Face au national-illibéralisme de l’est et au national-populismes de l’ouest, l’Europe n’est pas le problème, c’est la solution. Il faut ranimer le couple franco-allemand, dit Jens Althoff. Selon le vieux principe que si Français et Allemands qui ont souvent des intérêts et des positions différents voire opposés arrivent à trouver un accord, alors ce compromis peut être accepté par tous les membres de l’UE. Ce qui est commun aux Français et aux Allemands est commun à tous les hommes, à tout le moins à tous les Européens.

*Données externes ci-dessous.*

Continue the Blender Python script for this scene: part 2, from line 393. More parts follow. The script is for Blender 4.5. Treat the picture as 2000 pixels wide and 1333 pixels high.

Pour que l’Union européenne puisse apporter des solutions il faut qu’elle soit démocratique et solidaire. Il faut qu’elle aille au-delà de Schengen, affirme Jean-Louis Bourlanges, il faut qu’elle aille au-delà de la monnaie commune avec une politique économique et monétaire cohérente, il faut qu’elle soit solidaire face à la Russie sur les questions énergétiques, il faut que les visions à long terme l’emportent sur le court-termisme.
Il faut démocratiser l’Europe, et en particulier son parlement, mais pas sur le modèle ni de la démocratie directe, ni sur celui des parlements nationaux, mais dans un système transparent qui combine la représentation des citoyens et la représentation des Etats. La solution n’est pas « plus d’Europe ! », si l’on entend par là plus d’Europe telle qu’elle est, mais il faut plus de solutions européennes aux crises qui se multiplient, en apportant la preuve que seule la mise en commun des souverainetés peut permettre aux Européens de peser dans un monde globalisé.